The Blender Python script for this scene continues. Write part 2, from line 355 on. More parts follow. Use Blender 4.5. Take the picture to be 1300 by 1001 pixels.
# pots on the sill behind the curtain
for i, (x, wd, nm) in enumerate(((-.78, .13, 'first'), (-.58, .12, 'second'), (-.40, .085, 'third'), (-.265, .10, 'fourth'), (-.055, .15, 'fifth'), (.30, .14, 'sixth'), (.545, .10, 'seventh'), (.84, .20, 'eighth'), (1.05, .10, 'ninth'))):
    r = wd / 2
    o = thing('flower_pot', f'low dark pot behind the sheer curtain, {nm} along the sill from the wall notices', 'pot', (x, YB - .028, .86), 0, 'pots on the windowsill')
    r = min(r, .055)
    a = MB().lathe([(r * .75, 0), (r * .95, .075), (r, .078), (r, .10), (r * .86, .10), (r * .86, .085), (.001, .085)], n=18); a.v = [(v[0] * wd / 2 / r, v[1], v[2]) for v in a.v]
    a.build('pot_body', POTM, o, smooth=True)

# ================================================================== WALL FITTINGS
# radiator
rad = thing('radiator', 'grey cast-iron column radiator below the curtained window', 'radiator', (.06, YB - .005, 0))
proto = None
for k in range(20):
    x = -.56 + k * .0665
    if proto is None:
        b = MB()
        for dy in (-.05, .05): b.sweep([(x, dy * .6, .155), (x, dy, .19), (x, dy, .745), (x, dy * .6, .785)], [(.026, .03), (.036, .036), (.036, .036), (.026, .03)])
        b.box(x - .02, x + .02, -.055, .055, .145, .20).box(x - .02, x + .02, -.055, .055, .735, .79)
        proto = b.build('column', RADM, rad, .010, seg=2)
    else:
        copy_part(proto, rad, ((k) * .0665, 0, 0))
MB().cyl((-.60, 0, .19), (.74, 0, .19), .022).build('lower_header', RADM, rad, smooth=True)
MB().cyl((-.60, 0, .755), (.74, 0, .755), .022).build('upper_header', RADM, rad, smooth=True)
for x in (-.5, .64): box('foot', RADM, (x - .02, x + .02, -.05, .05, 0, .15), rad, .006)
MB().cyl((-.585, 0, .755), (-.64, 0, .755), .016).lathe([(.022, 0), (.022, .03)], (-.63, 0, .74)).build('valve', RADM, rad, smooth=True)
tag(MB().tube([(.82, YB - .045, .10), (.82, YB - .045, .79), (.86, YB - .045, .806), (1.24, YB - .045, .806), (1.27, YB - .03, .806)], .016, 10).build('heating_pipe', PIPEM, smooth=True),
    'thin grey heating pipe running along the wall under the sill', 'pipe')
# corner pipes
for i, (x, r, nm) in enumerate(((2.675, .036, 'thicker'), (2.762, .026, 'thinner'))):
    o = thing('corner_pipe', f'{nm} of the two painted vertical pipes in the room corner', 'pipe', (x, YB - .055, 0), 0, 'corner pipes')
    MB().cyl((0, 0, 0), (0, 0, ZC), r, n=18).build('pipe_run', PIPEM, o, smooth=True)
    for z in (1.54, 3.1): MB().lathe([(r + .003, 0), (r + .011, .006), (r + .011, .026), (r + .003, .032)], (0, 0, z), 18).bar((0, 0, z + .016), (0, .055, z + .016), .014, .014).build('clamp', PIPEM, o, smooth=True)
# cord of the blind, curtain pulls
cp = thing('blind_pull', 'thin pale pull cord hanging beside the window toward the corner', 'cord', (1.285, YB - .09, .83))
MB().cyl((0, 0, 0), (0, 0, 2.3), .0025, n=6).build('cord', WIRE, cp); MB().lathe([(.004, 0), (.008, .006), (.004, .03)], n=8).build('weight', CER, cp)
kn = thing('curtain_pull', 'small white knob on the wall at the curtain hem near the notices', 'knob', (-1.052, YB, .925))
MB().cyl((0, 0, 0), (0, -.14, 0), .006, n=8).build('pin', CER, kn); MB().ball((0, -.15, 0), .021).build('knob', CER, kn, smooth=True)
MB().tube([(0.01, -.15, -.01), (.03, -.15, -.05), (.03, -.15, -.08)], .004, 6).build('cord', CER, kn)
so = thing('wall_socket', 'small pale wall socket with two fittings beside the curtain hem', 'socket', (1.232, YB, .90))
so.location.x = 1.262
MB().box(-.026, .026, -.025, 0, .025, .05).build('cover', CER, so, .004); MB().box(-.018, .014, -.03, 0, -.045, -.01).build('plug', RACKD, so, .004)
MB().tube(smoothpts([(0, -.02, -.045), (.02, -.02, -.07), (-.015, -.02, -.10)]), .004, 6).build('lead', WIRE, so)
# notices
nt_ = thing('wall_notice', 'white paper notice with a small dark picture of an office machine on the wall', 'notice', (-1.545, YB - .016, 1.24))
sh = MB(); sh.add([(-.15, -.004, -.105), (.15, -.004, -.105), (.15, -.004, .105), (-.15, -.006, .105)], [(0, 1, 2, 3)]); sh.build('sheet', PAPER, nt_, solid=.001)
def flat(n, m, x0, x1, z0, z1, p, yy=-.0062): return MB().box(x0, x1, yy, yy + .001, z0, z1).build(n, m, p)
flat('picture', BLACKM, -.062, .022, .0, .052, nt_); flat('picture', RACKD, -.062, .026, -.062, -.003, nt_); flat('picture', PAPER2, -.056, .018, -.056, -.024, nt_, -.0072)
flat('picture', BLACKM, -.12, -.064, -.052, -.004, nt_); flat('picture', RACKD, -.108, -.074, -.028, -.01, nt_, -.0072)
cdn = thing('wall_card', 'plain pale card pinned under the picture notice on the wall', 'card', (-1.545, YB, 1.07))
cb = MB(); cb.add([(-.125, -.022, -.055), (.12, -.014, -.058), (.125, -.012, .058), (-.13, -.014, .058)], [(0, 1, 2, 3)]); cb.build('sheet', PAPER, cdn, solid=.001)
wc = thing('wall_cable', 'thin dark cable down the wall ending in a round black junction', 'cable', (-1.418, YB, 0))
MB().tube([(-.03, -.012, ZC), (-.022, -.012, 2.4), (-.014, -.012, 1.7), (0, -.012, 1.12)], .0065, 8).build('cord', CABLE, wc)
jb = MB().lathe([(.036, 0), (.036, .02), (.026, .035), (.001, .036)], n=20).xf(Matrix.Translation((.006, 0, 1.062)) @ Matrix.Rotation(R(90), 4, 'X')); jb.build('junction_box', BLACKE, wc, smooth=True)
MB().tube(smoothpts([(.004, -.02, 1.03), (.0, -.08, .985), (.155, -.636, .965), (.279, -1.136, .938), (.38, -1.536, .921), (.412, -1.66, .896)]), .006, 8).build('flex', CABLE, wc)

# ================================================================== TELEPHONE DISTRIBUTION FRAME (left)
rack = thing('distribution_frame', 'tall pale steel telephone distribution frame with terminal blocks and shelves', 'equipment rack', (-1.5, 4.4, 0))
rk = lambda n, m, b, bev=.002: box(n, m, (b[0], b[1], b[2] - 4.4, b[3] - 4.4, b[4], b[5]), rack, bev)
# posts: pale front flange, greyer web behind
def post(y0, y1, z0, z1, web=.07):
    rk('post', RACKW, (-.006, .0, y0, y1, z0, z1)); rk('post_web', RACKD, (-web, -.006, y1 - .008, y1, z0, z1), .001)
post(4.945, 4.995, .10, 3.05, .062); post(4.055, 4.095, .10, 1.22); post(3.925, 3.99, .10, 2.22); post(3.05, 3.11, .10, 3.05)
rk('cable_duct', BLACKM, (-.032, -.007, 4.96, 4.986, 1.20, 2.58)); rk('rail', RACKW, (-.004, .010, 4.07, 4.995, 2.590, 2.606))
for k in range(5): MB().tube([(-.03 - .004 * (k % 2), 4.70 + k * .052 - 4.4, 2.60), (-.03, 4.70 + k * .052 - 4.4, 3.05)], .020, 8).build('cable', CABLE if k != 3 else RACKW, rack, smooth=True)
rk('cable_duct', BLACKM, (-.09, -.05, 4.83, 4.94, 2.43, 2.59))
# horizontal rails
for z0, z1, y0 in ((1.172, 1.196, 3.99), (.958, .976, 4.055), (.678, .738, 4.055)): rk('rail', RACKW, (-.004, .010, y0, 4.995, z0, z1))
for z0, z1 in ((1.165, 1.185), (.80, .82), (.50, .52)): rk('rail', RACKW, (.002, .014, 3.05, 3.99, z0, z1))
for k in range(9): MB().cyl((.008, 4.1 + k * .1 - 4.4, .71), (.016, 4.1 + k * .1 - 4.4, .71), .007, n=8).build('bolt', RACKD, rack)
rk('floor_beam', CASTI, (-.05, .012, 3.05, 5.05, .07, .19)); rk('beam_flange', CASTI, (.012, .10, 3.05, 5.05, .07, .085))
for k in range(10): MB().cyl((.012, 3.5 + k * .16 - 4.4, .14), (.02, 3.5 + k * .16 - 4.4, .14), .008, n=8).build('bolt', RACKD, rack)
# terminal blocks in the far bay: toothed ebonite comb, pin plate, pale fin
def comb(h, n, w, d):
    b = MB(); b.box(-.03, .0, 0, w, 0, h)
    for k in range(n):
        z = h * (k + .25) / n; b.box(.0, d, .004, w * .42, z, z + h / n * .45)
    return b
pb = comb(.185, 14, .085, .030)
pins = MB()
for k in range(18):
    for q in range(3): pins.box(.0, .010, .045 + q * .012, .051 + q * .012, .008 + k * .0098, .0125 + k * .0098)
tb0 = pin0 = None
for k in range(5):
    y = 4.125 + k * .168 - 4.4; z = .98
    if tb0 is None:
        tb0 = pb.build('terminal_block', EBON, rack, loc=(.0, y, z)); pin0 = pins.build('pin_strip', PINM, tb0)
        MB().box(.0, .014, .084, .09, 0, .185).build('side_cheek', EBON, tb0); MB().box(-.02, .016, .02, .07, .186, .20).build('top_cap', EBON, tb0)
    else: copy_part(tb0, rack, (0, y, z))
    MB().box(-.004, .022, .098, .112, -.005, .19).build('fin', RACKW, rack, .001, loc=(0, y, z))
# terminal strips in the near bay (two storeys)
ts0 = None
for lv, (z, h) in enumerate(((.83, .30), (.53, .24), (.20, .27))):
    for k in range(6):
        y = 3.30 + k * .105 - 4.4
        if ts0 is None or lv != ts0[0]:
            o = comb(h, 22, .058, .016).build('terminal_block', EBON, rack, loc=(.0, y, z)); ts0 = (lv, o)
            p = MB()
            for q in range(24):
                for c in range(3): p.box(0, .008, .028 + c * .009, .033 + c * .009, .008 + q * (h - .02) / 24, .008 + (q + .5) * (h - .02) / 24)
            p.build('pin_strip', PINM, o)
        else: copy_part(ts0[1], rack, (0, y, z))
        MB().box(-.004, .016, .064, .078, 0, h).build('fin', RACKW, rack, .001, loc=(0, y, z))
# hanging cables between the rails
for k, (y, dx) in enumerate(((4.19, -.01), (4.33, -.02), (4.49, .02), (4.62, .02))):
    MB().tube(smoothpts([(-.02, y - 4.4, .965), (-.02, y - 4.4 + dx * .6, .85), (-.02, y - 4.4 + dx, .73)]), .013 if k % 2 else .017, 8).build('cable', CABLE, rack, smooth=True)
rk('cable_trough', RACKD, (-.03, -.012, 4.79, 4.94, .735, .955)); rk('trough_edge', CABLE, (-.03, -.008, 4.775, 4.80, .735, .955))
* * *
## Task instructions
Extract the lines above, from the first one through the one containing "a.build('pot_body', POTM, o, smooth=True)", and return only those, unchanged.

## Solution to the problem
The Blender Python script for this scene continues. Write part 2, from line 355 on. More parts follow. Use Blender 4.5. Take the picture to be 1300 by 1001 pixels.
# pots on the sill behind the curtain
for i, (x, wd, nm) in enumerate(((-.78, .13, 'first'), (-.58, .12, 'second'), (-.40, .085, 'third'), (-.265, .10, 'fourth'), (-.055, .15, 'fifth'), (.30, .14, 'sixth'), (.545, .10, 'seventh'), (.84, .20, 'eighth'), (1.05, .10, 'ninth'))):
    r = wd / 2
    o = thing('flower_pot', f'low dark pot behind the sheer curtain, {nm} along the sill from the wall notices', 'pot', (x, YB - .028, .86), 0, 'pots on the windowsill')
    r = min(r, .055)
    a = MB().lathe([(r * .75, 0), (r * .95, .075), (r, .078), (r, .10), (r * .86, .10), (r * .86, .085), (.001, .085)], n=18); a.v = [(v[0] * wd / 2 / r, v[1], v[2]) for v in a.v]
    a.build('pot_body', POTM, o, smooth=True)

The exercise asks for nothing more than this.